We have to prove through induction on $n$ that for all positive integers $n$, and for any $x \in [0, 1)$, there is some $x_0 \in [0, 1)$ so that $x_0$ can be written in a finite fractional binary representation ($FB$) and $0 \leq x - x_0 \leq \frac{1}{2^n}$.
I tried to put this into words and this is how I understand it: You can always pick a number that is $FB$ and its distance with $x$ is small. I'm having trouble on how I can pick any close number and how any number I pick is $FB$.
I think if I'm given a number like $(0.00110011)_2$, I can remove the last $1$ to make it smaller.
I don't know where to start though but I think this idea is helpful.

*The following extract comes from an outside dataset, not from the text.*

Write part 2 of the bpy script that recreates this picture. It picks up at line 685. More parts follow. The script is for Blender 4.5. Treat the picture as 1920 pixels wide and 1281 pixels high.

Let $x\in[0,1)$ and $n\in\Bbb N$ be given. Then the set $A:=\{\,k\in\Bbb N\mid 2^nx> k\,\}$ is non-empty (it contains $2^n$, for example). Hence $A$ has a minimal element $k_0$ (this follows by the well-ordering principle - or by induction if you prefer). Clearly, $k_0>0$, hence $k_0-1\in\Bbb N$. As $k_0-1\notin A$, we conclude $k_0-1\le 2^nx<k_0$. Now let $x_0=\frac {k_0-1}{2^n}$ and show that it has the desired property.